Exercise prompt: Reproduce the listing below verbatim.

Raw data:
_ _ _ _
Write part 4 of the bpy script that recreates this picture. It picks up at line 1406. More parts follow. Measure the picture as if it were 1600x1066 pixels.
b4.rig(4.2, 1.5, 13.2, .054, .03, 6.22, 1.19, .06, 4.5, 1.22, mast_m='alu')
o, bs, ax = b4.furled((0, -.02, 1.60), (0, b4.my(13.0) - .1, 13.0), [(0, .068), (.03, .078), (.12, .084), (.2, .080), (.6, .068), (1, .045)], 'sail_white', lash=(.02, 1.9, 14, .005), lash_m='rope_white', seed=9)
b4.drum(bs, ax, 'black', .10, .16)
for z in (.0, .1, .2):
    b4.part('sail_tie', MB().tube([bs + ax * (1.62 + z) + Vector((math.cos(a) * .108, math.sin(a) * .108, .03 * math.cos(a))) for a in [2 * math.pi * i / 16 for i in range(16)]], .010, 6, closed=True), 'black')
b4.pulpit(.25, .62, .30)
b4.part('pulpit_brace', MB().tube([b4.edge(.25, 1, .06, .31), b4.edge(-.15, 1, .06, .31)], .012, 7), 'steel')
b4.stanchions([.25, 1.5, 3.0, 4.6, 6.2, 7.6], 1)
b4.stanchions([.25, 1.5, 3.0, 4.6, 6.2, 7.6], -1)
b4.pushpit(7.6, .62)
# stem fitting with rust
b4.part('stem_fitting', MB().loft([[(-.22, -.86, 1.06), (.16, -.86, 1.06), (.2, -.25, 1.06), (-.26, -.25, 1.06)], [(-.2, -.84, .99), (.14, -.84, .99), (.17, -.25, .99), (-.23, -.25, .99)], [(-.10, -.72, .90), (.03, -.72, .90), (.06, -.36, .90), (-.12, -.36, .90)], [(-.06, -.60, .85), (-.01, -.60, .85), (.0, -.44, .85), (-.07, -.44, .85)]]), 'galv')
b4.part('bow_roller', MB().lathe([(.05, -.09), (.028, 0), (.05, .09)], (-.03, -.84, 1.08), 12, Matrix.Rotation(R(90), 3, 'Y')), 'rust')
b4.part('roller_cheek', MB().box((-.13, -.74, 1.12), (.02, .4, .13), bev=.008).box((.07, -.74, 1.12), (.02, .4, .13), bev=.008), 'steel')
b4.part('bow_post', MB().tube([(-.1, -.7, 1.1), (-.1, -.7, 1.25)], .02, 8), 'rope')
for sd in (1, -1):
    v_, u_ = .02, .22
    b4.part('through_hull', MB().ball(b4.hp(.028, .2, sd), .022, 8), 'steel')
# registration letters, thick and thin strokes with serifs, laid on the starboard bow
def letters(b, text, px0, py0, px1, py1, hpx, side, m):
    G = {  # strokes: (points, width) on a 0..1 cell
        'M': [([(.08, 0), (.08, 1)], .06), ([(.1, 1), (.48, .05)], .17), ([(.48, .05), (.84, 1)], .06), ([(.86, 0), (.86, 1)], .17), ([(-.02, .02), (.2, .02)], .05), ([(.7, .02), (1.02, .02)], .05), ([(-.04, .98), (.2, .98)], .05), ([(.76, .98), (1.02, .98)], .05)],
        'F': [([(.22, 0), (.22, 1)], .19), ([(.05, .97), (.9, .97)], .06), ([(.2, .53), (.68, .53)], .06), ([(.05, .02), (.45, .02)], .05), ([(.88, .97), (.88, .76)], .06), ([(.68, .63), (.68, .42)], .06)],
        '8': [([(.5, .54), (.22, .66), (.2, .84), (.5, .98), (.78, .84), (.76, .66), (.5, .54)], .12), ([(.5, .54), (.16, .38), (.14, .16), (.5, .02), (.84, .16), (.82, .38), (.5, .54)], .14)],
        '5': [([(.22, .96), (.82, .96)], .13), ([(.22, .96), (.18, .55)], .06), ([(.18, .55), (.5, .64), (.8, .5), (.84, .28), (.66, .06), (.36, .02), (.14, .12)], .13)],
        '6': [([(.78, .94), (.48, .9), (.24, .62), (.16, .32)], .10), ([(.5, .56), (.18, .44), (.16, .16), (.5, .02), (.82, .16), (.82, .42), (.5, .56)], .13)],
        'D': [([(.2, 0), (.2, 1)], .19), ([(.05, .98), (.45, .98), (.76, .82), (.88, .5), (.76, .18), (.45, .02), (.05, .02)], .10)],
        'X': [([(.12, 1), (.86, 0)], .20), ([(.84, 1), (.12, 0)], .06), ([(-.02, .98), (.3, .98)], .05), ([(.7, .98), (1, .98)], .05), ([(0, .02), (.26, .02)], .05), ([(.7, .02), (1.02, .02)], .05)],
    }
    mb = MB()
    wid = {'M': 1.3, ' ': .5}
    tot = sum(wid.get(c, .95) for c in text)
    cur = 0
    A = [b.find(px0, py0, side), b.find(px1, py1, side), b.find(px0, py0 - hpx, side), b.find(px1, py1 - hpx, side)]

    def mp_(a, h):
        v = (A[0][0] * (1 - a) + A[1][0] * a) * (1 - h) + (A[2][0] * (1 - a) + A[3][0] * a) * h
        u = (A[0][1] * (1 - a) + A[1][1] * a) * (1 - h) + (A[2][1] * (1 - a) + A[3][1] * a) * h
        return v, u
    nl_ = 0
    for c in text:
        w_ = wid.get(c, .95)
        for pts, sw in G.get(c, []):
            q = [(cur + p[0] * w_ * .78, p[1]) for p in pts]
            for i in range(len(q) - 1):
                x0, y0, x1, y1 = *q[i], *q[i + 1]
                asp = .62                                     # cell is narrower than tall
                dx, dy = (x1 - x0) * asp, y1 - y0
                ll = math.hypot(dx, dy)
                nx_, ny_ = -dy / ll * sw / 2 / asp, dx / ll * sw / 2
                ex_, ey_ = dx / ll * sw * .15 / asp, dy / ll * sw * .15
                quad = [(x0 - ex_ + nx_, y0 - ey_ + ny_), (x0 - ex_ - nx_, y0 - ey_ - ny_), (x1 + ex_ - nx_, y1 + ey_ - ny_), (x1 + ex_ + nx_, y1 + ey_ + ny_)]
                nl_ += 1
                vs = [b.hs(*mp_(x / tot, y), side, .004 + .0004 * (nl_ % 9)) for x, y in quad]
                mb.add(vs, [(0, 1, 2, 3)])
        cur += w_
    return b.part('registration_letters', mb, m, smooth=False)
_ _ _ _
Exercise response:
Write part 4 of the bpy script that recreates this picture. It picks up at line 1406. More parts follow. Measure the picture as if it were 1600x1066 pixels.
b4.rig(4.2, 1.5, 13.2, .054, .03, 6.22, 1.19, .06, 4.5, 1.22, mast_m='alu')
o, bs, ax = b4.furled((0, -.02, 1.60), (0, b4.my(13.0) - .1, 13.0), [(0, .068), (.03, .078), (.12, .084), (.2, .080), (.6, .068), (1, .045)], 'sail_white', lash=(.02, 1.9, 14, .005), lash_m='rope_white', seed=9)
b4.drum(bs, ax, 'black', .10, .16)
for z in (.0, .1, .2):
    b4.part('sail_tie', MB().tube([bs + ax * (1.62 + z) + Vector((math.cos(a) * .108, math.sin(a) * .108, .03 * math.cos(a))) for a in [2 * math.pi * i / 16 for i in range(16)]], .010, 6, closed=True), 'black')
b4.pulpit(.25, .62, .30)
b4.part('pulpit_brace', MB().tube([b4.edge(.25, 1, .06, .31), b4.edge(-.15, 1, .06, .31)], .012, 7), 'steel')
b4.stanchions([.25, 1.5, 3.0, 4.6, 6.2, 7.6], 1)
b4.stanchions([.25, 1.5, 3.0, 4.6, 6.2, 7.6], -1)
b4.pushpit(7.6, .62)
# stem fitting with rust
b4.part('stem_fitting', MB().loft([[(-.22, -.86, 1.06), (.16, -.86, 1.06), (.2, -.25, 1.06), (-.26, -.25, 1.06)], [(-.2, -.84, .99), (.14, -.84, .99), (.17, -.25, .99), (-.23, -.25, .99)], [(-.10, -.72, .90), (.03, -.72, .90), (.06, -.36, .90), (-.12, -.36, .90)], [(-.06, -.60, .85), (-.01, -.60, .85), (.0, -.44, .85), (-.07, -.44, .85)]]), 'galv')
b4.part('bow_roller', MB().lathe([(.05, -.09), (.028, 0), (.05, .09)], (-.03, -.84, 1.08), 12, Matrix.Rotation(R(90), 3, 'Y')), 'rust')
b4.part('roller_cheek', MB().box((-.13, -.74, 1.12), (.02, .4, .13), bev=.008).box((.07, -.74, 1.12), (.02, .4, .13), bev=.008), 'steel')
b4.part('bow_post', MB().tube([(-.1, -.7, 1.1), (-.1, -.7, 1.25)], .02, 8), 'rope')
for sd in (1, -1):
    v_, u_ = .02, .22
    b4.part('through_hull', MB().ball(b4.hp(.028, .2, sd), .022, 8), 'steel')
# registration letters, thick and thin strokes with serifs, laid on the starboard bow
def letters(b, text, px0, py0, px1, py1, hpx, side, m):
    G = {  # strokes: (points, width) on a 0..1 cell
        'M': [([(.08, 0), (.08, 1)], .06), ([(.1, 1), (.48, .05)], .17), ([(.48, .05), (.84, 1)], .06), ([(.86, 0), (.86, 1)], .17), ([(-.02, .02), (.2, .02)], .05), ([(.7, .02), (1.02, .02)], .05), ([(-.04, .98), (.2, .98)], .05), ([(.76, .98), (1.02, .98)], .05)],
        'F': [([(.22, 0), (.22, 1)], .19), ([(.05, .97), (.9, .97)], .06), ([(.2, .53), (.68, .53)], .06), ([(.05, .02), (.45, .02)], .05), ([(.88, .97), (.88, .76)], .06), ([(.68, .63), (.68, .42)], .06)],
        '8': [([(.5, .54), (.22, .66), (.2, .84), (.5, .98), (.78, .84), (.76, .66), (.5, .54)], .12), ([(.5, .54), (.16, .38), (.14, .16), (.5, .02), (.84, .16), (.82, .38), (.5, .54)], .14)],
        '5': [([(.22, .96), (.82, .96)], .13), ([(.22, .96), (.18, .55)], .06), ([(.18, .55), (.5, .64), (.8, .5), (.84, .28), (.66, .06), (.36, .02), (.14, .12)], .13)],
        '6': [([(.78, .94), (.48, .9), (.24, .62), (.16, .32)], .10), ([(.5, .56), (.18, .44), (.16, .16), (.5, .02), (.82, .16), (.82, .42), (.5, .56)], .13)],
        'D': [([(.2, 0), (.2, 1)], .19), ([(.05, .98), (.45, .98), (.76, .82), (.88, .5), (.76, .18), (.45, .02), (.05, .02)], .10)],
        'X': [([(.12, 1), (.86, 0)], .20), ([(.84, 1), (.12, 0)], .06), ([(-.02, .98), (.3, .98)], .05), ([(.7, .98), (1, .98)], .05), ([(0, .02), (.26, .02)], .05), ([(.7, .02), (1.02, .02)], .05)],
    }
    mb = MB()
    wid = {'M': 1.3, ' ': .5}
    tot = sum(wid.get(c, .95) for c in text)
    cur = 0
    A = [b.find(px0, py0, side), b.find(px1, py1, side), b.find(px0, py0 - hpx, side), b.find(px1, py1 - hpx, side)]

    def mp_(a, h):
        v = (A[0][0] * (1 - a) + A[1][0] * a) * (1 - h) + (A[2][0] * (1 - a) + A[3][0] * a) * h
        u = (A[0][1] * (1 - a) + A[1][1] * a) * (1 - h) + (A[2][1] * (1 - a) + A[3][1] * a) * h
        return v, u
    nl_ = 0
    for c in text:
        w_ = wid.get(c, .95)
        for pts, sw in G.get(c, []):
            q = [(cur + p[0] * w_ * .78, p[1]) for p in pts]
            for i in range(len(q) - 1):
                x0, y0, x1, y1 = *q[i], *q[i + 1]
                asp = .62                                     # cell is narrower than tall
                dx, dy = (x1 - x0) * asp, y1 - y0
                ll = math.hypot(dx, dy)
                nx_, ny_ = -dy / ll * sw / 2 / asp, dx / ll * sw / 2
                ex_, ey_ = dx / ll * sw * .15 / asp, dy / ll * sw * .15
                quad = [(x0 - ex_ + nx_, y0 - ey_ + ny_), (x0 - ex_ - nx_, y0 - ey_ - ny_), (x1 + ex_ - nx_, y1 + ey_ - ny_), (x1 + ex_ + nx_, y1 + ey_ + ny_)]
                nl_ += 1
                vs = [b.hs(*mp_(x / tot, y), side, .004 + .0004 * (nl_ % 9)) for x, y in quad]
                mb.add(vs, [(0, 1, 2, 3)])
        cur += w_
    return b.part('registration_letters', mb, m, smooth=False)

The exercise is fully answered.